» Required task
Repeat word for word the lines from the top of the records through the line containing "(.01, .16, .01), .5), e)", and skip the pictures.
** start of Records shown **
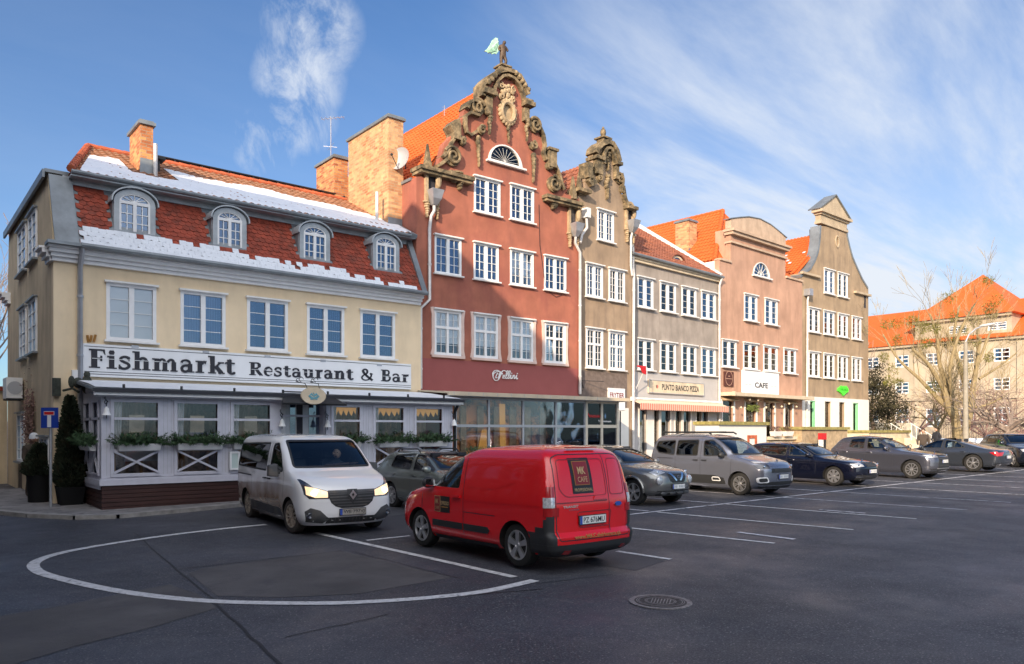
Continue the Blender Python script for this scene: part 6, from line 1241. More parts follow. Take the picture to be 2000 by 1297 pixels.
x, z = L_.L(1647, 764, -.08); e = empty('shop_sign', (*L_.W(x, -.08), z+L_.base-.15), L_.a, 'bright green leafy shop logo above the white shop front', 'sign'); mb = MB(); mb.prism([(-.75, .16), (-.4, .06), (-.2, -.02), (0, -.14), (.2, -.02), (.4, .06), (.62, .14), (.62, .34), (.5, .40), (.38, .5), (.2, .38), (.05, .48), (-.12, .40), (-.3, .48), (-.45, .36), (-.62, .36)], -.05, .06); mb.build('logo', 'sign_green', e)
mb = MB()
for k in range(5): mb.ribbon([(-.45+k*.2, .16), (-.42+k*.2, .34), (-.34+k*.2, .18)], .03, -.055)
mb.build('logo_strokes', mat('dark_green', (.01, .16, .01), .5), e)

# ================================================================== terraces in front of the right hand houses
def terrace(name, H, a, b, y0, y1, zt, m, capm, label, recess=None):
    e = empty(name, (*H.W(a, y0), H.base-.1), H.a, label, 'terrace wall', 'raised terraces before the houses'); w_ = b-a
    MB().box(0, w_, 0, y1-y0, -.2, zt).build('parapet_wall', m, e); MB().box(-.12, w_+.12, -.12, y1-y0+.05, zt+.001, zt+.16).build('coping_slab', capm, e); return e
zt1 = F_.L(1450, 828, -2.2)[1]; a1 = F_.L(1404, 850, -2.2)[0]; b1 = F_.L(1497, 850, -2.2)[0]
e = terrace('terrace_wall', F_, a1, b1, -2.2, -.9, zt1+.05, 'white_wall', 'moss', 'white rendered terrace wall with mossy stone coping before the cafe')
x = F_.L(1470, 850, -2.25)[0]-a1; MB().prism([(x-.42, .75), (x+.42, .75), (x+.42, 1.55), (x-.42, 1.55)], -.05, -.002, [[(x-.28, .9), (x-.28, 1.4), (x+.28, 1.4), (x+.28, .9)]]).build('notice_frame', 'tile_ridge', e)
a2 = L_.L(1566, 850, -2.4)[0]; b2 = L_.L(1655, 850, -2.4)[0]; z2 = L_.L(1610, 836, -2.4)[1]
terrace('terrace_wall', L_, a2, b2, -2.4, -1.2, z2, 'stone_light', 'moss', 'sandstone terrace wall with green mossy coping before the white shop front')
a3 = L_.L(1697, 850, -1.4)[0]; b3 = a3+6.2; z3 = L_.L(1750, 842, -1.4)[1]
terrace('terrace_wall', L_, a3, b3, -1.4, 2, z3, 'cream_stone', 'moss', 'long cream terrace wall with coping right of the ochre end house')
a4 = F_.L(1500, 860, -1.8)[0]; b4 = F_.L(1565, 860, -1.8)[0]; z4 = F_.L(1530, 855, -1.8)[1]
terrace('terrace_wall', F_, a4, b4, -1.8, -.8, z4, 'stone_light', 'cream_stone', 'low sandstone parapet with flower troughs between the two mossy terraces')
for px, lb in ((1516, 'white flower trough on the low parapet before the cafe, nearer the white terrace wall'), (1538, 'white flower trough on the low parapet before the cafe, nearer the ochre house')):
    x, z = F_.L(px, 847, -2.0); flower = empty('flower_trough', (*F_.W(x, -2.0), z+F_.base), F_.a, lb, 'planter', 'white troughs before the cafe'); MB().hexa([(-.35, -.12, -.12), (.35, -.12, -.12), (.35, .12, -.12), (-.35, .12, -.12), (-.42, -.16, .12), (.42, -.16, .12), (.42, .16, .12), (-.42, .16, .12)]).build('box', 'white_wall', flower); mb = MB(); rn = random.Random(px)
    for k in range(160): c = Vector((rn.uniform(-.4, .4), rn.uniform(-.15, .15), .12+rn.random()*.22)); d = Vector((rn.uniform(-1, 1), rn.uniform(-1, 1), 1)).normalized(); a = d.orthogonal()*.025; mb.add([c-a, c+a, c+d*.1], [(0, 1, 2)])
    mb.build('plants', 'twig_red', flower)
x, z = L_.L(1606, 860, -3.0); e = empty('menu_stand', (*L_.W(x, -3.0), L_.base), L_.a, 'red and white menu box on a stand behind the parked estate cars', 'menu stand'); zz_ = L_.L(1606, 846, -3)[1]; MB().box(-.28, .28, -.1, .1, zz_-.35, zz_).build('header', 'sign_red', e); MB().box(-.26, -.02, -.08, .08, .6, zz_-.351).build('panel', 'white_wall', e); MB().box(.02, .26, -.08, .08, .6, zz_-.351).build('panel', 'dark_metal', e); MB().box(-.2, -.14, -.04, .04, 0, .6).box(.14, .2, -.04, .04, 0, .6).build('leg', 'dark_metal', e)
# wicker chairs on the low terrace
for k, px in enumerate((1566, 1578, 1590)):
    p = DP(px, 38.5); e = empty('terrace_chair', p, .4*k, ('dark wicker chair on the terrace, leftmost of three behind the dark blue estate', 'dark wicker chair on the terrace, middle of three behind the dark blue estate', 'dark wicker chair on the terrace, rightmost of three behind the dark blue estate')[k], 'chair', 'wicker terrace chairs')
    p = e; MB().box(-.28, .28, -.26, .26, .40, .48).build('seat', 'door_brown', e); MB().box(-.28, .28, .22, .28, .48, 1.0).build('backrest', 'door_brown', e)
    for sx in (-1, 1):
        MB().box(sx*.28-.03, sx*.28+.03, -.24, .22, .62, .67).build('armrest', 'door_brown', e)
        for sy in (-1, 1): MB().tube((sx*.24, sy*.22, 0), (sx*.24, sy*.22, .4), .02).build('leg', 'door_brown', e)
# iron railings by the door of the grey house
def railing(name, H, x0, x1, y, h, label, step=.13, z0=0, m='dark_metal', cat='railing'):
    e = empty(name, (*H.W(x0, y), H.base+z0), H.a, label, cat); mb = MB().box(0, x1-x0, -.015, .015, h-.04, h).box(0, x1-x0, -.012, .012, .1, .13).build('rail', m, e); mb = MB(); n = int((x1-x0)/step)
    for k in range(n+1): mb.box(k*step-.008, k*step+.008, -.008, .008, 0, h-.041)
    mb.build('bars', m, e); return e
railing('railing', E_, -.5, .9, -1.8, 1.25, 'black iron railing by the grey house between the conservatory and the silver van')

# ================================================================== big cream building beyond the trees
bgx = 76.; yA, zE = XP(1700, 632, bgx); base_bg = gz(bgx, 5); zEv = XP(1790, 628, bgx)[1]
K_ = empty('public_building', (bgx, -22, base_bg), R(90), 'large cream public building with bright orange hipped roofs behind the bare trees', 'building')
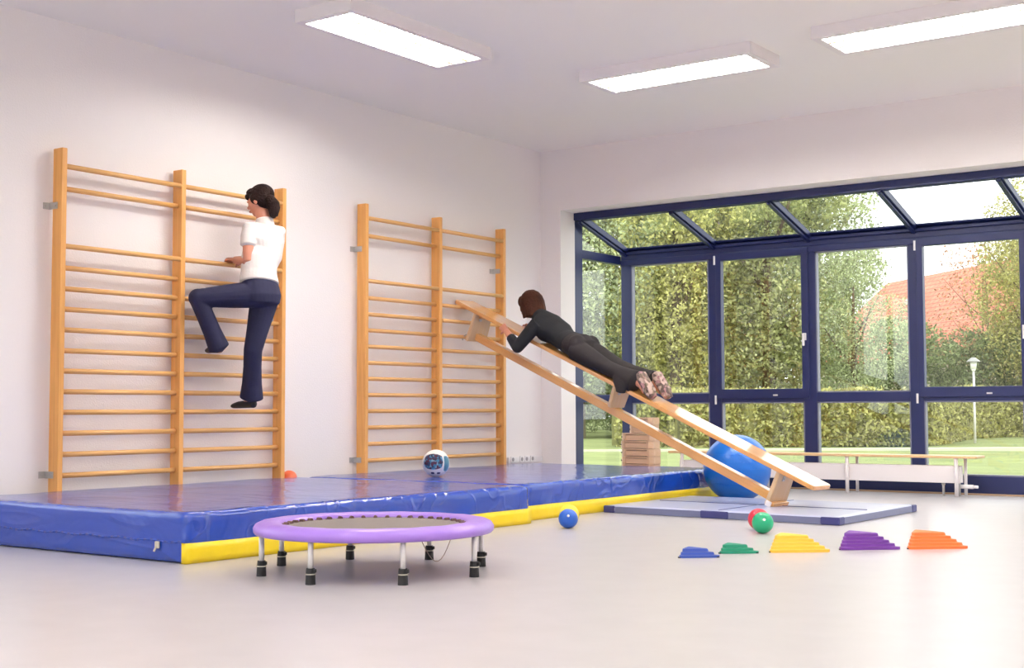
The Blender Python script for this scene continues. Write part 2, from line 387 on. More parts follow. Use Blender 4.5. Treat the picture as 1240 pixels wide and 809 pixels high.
def crash_mat(quad, label, seed, zipper):
    t = thing('crash_mat', (quad[1][0], quad[1][1], 0), label, 'gym mat', 'thick blue and yellow gym mats')
    ox, oy = quad[1]; Q = [(x-ox, y-oy) for x, y in quad]
    sx = quad[1][0]-quad[0][0]; sy = quad[2][1]-quad[1][1]
    bm = rbox(sx, sy, .257, .03, .04, .007, seed, 3.1); warp(bm, sx, sy, Q); obj('cover', bm, MW['vinyl_blue'], t, True)
    # yellow band along the room side
    sub = bmesh.new(); n = 60; g = []
    for i in range(n+1):
        b = i/n; p = Vector(Q[1])*(1-b)+Vector(Q[2])*b; row = []
        wv = .004*noise.noise(Vector((p.y*3, seed, 0)))
        for (dx, z) in ((-.03, .001), (.006, .001), (.009+wv, .03), (.010-wv, .07), (.008, .102), (-.03, .104)):
            row.append(sub.verts.new((p.x+dx, p.y, z+wv*.5 if z > .05 else z)))
        g.append(row)
    for i in range(n):
        for j in range(5): sub.faces.new((g[i][j], g[i+1][j], g[i+1][j+1], g[i][j+1]))
    sub.faces.new(g[0]); sub.faces.new(g[-1][::-1]); bmesh.ops.recalc_face_normals(sub, faces=sub.faces[:])
    tag(obj('side_band', sub, MW['vinyl_yellow'], t, True), 'bright yellow lower band')
    # welded seams (piping) along the top edge on the room side and the near end
    bm = nb(); N = 40
    p = [Vector((Q[0][0]*(1-k/N)+Q[1][0]*k/N, Q[0][1]*(1-k/N)+Q[1][1]*k/N-.004, .108+.004*math.sin(k*1.3))) for k in range(N+1)]
    tube(bm, p, .005, 6); obj('seam', bm, MW['vinyl_blue'], t, True)
    if zipper:
        bm = nb(); box(bm, (-.20, -.012, .088), (.03, .012, .035), bev=.004); cyl(bm, (-.20, -.016, .085), (-.215, -.02, .055), .005); obj('zip_pull', bm, MW['tape'], t)
    return t
crash_mat(((.14, 4.49), (2.25, 4.49), (2.32, 7.41), (.14, 7.41)), 'thick blue gym mat with yellow band, the one nearest the camera behind the trampoline', 1.7, True)
crash_mat(((.15, 7.47), (2.19, 7.47), (2.19, 10.50), (.15, 10.50)), 'thick blue gym mat with yellow band, the far one with the patterned ball on top', 9.1, False)

# folding mat
quad = ((2.235, 8.50), (4.11, 8.39), (4.13, 9.84), (2.235, 9.86))
t = thing('folding_mat', (2.235, 8.5, 0), 'thin grey-blue folding floor mat with navy corners under the sloping bench', 'gym mat')
Q = [(x-2.235, y-8.5) for x, y in quad]
bm = rbox(1.88, 1.4, .055, .008, .05, .0015, 3, 4); warp(bm, 1.88, 1.4, Q); obj('cover', bm, MW['vinyl_sheen'], t, True)
def onq(a, b): return Vector(Q[0])*(1-a)*(1-b)+Vector(Q[1])*a*(1-b)+Vector(Q[2])*a*b+Vector(Q[3])*(1-a)*b
def patch(a0, a1, b0, b1):
    bm = nb(); P = [onq(a0, b0), onq(a1, b0), onq(a1, b1), onq(a0, b1)]; prism(bm, [(p.x, p.y) for p in P], .002, .053, 'z', .004); return bm
sidem = vinyl('slate_vinyl_no_sheen', (112, 118, 152), .35, .1, .1, 0)  # darker tone painted on the mat sides, which show no window reflection
for (a0, a1, b0, b1) in ((.05, .44, -.002, .004), (.56, .93, -.002, .004), (.9965, 1.0012, .06, .94)):
    bm = nb(); P = [onq(a0, b0), onq(a1, b0), onq(a1, b1), onq(a0, b1)]; prism(bm, [(p.x, p.y) for p in P], .003, .049, 'z', .001); tag(obj('side_band', bm, sidem, t), 'mat side coloured darker, without the window sheen of the top')
for (a0, a1, b0, b1) in ((-.003, .05, -.003, .02), (.93, 1.003, -.003, .06), (.96, 1.003, .94, 1.004), (.44, .56, -.003, .02)):
    obj('corner_patch', patch(a0, a1, b0, b1), MW['vinyl_navy'], t)
for b in (.5,):
    bm = nb(); tube(bm, [tuple(onq(a/20, b))+(.0555,) for a in range(1, 20)], .003, 6); obj('fold_seam', bm, MW['vinyl_navy'], t)
bm = nb(); tube(bm, [tuple(onq(.5, b/20))+(.0555,) for b in range(1, 20)], .003, 6); obj('fold_seam', bm, MW['vinyl_navy'], t)
# ================================================================== TRAMPOLINE
tc = Vector((3.215, 4.82, 0))
t = thing('mini_trampoline', tc, 'round mini trampoline with purple rim and grey bounce mat standing on the floor', 'trampoline')
def ringmesh(prof, n=96):
    b = bmesh.new(); R = []
    for k in range(n):
        a = 2*PI*k/n; R.append([b.verts.new((r*math.cos(a), r*math.sin(a), z+.0008*math.sin(a*16)*(1 if z > .2 else 0))) for r, z in prof])
    for k in range(n):
        for j in range(len(prof)-1): b.faces.new((R[k][j], R[(k+1) % n][j], R[(k+1) % n][j+1], R[k][j+1]))
    bmesh.ops.recalc_face_normals(b, faces=b.faces[:]); return b
b_ = ringmesh([(.435, .222), (.44, .236), (.46, .243), (.50, .246), (.54, .243), (.562, .233), (.573, .216), (.571, .197), (.563, .188), (.55, .186), (.55, .192), (.56, .2), (.56, .21), (.54, .222), (.435, .222)])
obj('rim_pad', b_, MW['vinyl_lilac'], t, True)
b_ = ringmesh([(.530, .199), (.540, .192), (.552, .199), (.552, .212), (.540, .219), (.530, .212), (.530, .199)]); obj('frame', b_, MW['chrome'], t, True)
bm = nb(); t2 = bmesh.new(); bmesh.ops.create_cone(t2, cap_ends=True, segments=96, radius1=.425, radius2=.425, depth=.006)
for v in t2.verts: v.co.z += .218
merge(bm, t2); obj('bounce_mat', bm, MW['net'], t)
loopm = mat('brown_elastic', (92, 62, 58), .7)
for k in range(44):
    a = 2*PI*k/44; bm = nb(); cyl(bm, (.413*math.cos(a), .413*math.sin(a), .223), (.45*math.cos(a), .45*math.sin(a), .223), .010, n=8); obj('elastic_loop', bm, loopm, t)
leg0 = None
for k in range(8):
    a = math.radians(-35+45*k)
    lx, ly = .537*math.cos(a), .537*math.sin(a)
    bm = nb(); cyl(bm, (0, 0, .03), (0, 0, .20), .0125, n=16)
    lg = obj('leg', bm, MW['chrome'], t, True); lg.location = (lx, ly, 0)
    bm = nb(); cyl(bm, (0, 0, 0), (0, 0, .052), .023, .021, 14); cyl(bm, (0, 0, .05), (0, 0, .072), .021, .019, 14); box(bm, (.018, .0, .062), (.03, .012, .016), bev=.003)
    obj('rubber_foot', bm, MW['rubber'], lg)
    bm = nb(); cyl(bm, (0, 0, .044), (0, 0, .049), .0238, n=14); obj('foot_band', bm, MW['tape'], lg)
bm = nb(); P = [(.10+.22*k/12-.0, .50-.55*k/12, .19-.15*math.sin(PI*k/12)) for k in range(13)]
tube(bm, P, .002, 6)
obj('hanging_cord', bm, mat('thin_cord', (150, 130, 120), .6), t)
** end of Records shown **
» Answer for the task
Continue the Blender Python script for this scene: part 6, from line 1241. More parts follow. Take the picture to be 2000 by 1297 pixels.
x, z = L_.L(1647, 764, -.08); e = empty('shop_sign', (*L_.W(x, -.08), z+L_.base-.15), L_.a, 'bright green leafy shop logo above the white shop front', 'sign'); mb = MB(); mb.prism([(-.75, .16), (-.4, .06), (-.2, -.02), (0, -.14), (.2, -.02), (.4, .06), (.62, .14), (.62, .34), (.5, .40), (.38, .5), (.2, .38), (.05, .48), (-.12, .40), (-.3, .48), (-.45, .36), (-.62, .36)], -.05, .06); mb.build('logo', 'sign_green', e)
mb = MB()
for k in range(5): mb.ribbon([(-.45+k*.2, .16), (-.42+k*.2, .34), (-.34+k*.2, .18)], .03, -.055)
mb.build('logo_strokes', mat('dark_green', (.01, .16, .01), .5), e)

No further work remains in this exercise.